This week's nostalgic lookback to yesteryear brings a focus on Harold Hill and Romford shops.
Photos from the Havering Libraries archives include jewellers Gloria Paul in Farnham Road in Harold Hill of the late 1950s, as well as The Fifty Shilling tailors in South Street, Romford two decades prior.
Gloria Paul in Farnham Road in Harold Hill circa 1956/57
Gloria Paul jewellers was once part of the Farnham Road shopping centre, commonly known as Hilldene Shops.
To the left of Gloria Paul was the Co-op and to the right Froggatt and Burton baby carriages, according to Havering Libraries.
Hilldene Shops opened in 1952 at a cost of £663,000 to give Harold Hill a shopping centre suited to its size and population, it added.
RELATED LISTICLE: Romford's vintage shops from the Havering Libraries archive
Burney's Soft Furnishing and Household Linens in Hilldene Avenue, 1961
This photograph shows the queue for the January sales at Burney's Soft Furnishing and Household Linens in Hilldene Avenue, according to Havering Libraries.
An accompanying sign for the Romford Washing Machine Centre can be seen to the left.
World's Stores in South Street, Romford circa 1913
World's Stores, to the centre of this postcard view, was in South Street, shown in this photo looking towards the railway bridge.
Picture frame maker HF Blackwell stood to the right of World's Stores, which was a grocers, according to Havering Libraries.
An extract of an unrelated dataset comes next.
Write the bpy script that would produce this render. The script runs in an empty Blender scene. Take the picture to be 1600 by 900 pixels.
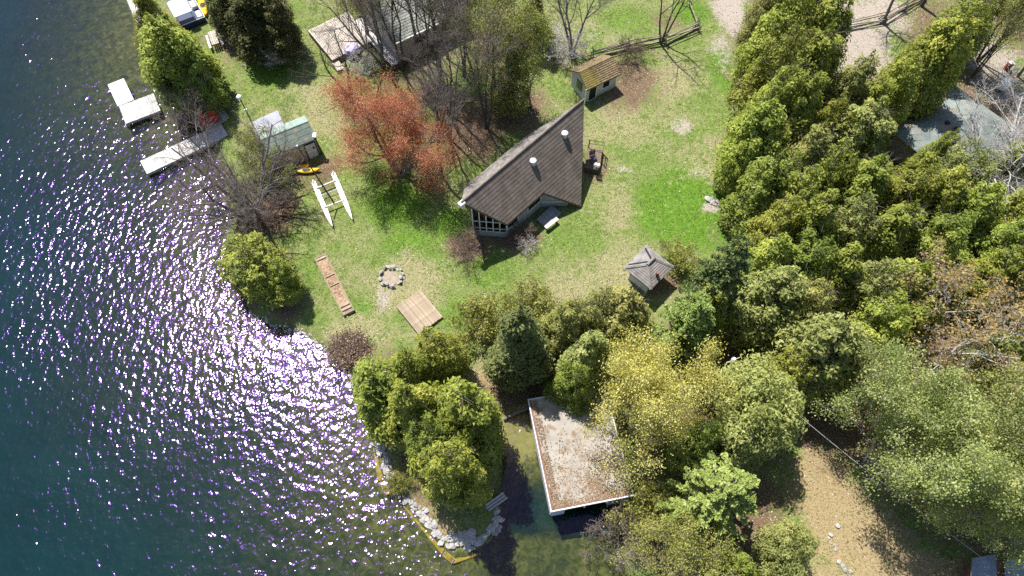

Green's Stores in Main Road, Gidea Park, Romford, circa 1965
Green's Stores was a grocers and tea dealers, according to Havering Libraries.
The grocers and other shops on the block between 184 and 192 Main Road were estimated to have been built in 1912.
The Fifty Shilling on South Street in Romford circa 1936
The Fifty Shilling tailor traded under that name until the mid 1950s before rebranding as John Collier, according to Havering Libraries.
It opened in September 1933 to replacing Lasham’s Chemists, which had been on the corner of South Street and High Street for more than 90 years.
The origins of the Fifty Shilling tailor are with Henry Price who started Price's, branded as a "high end economic tailor" in 1906 in Keighley, Havering Libraries added.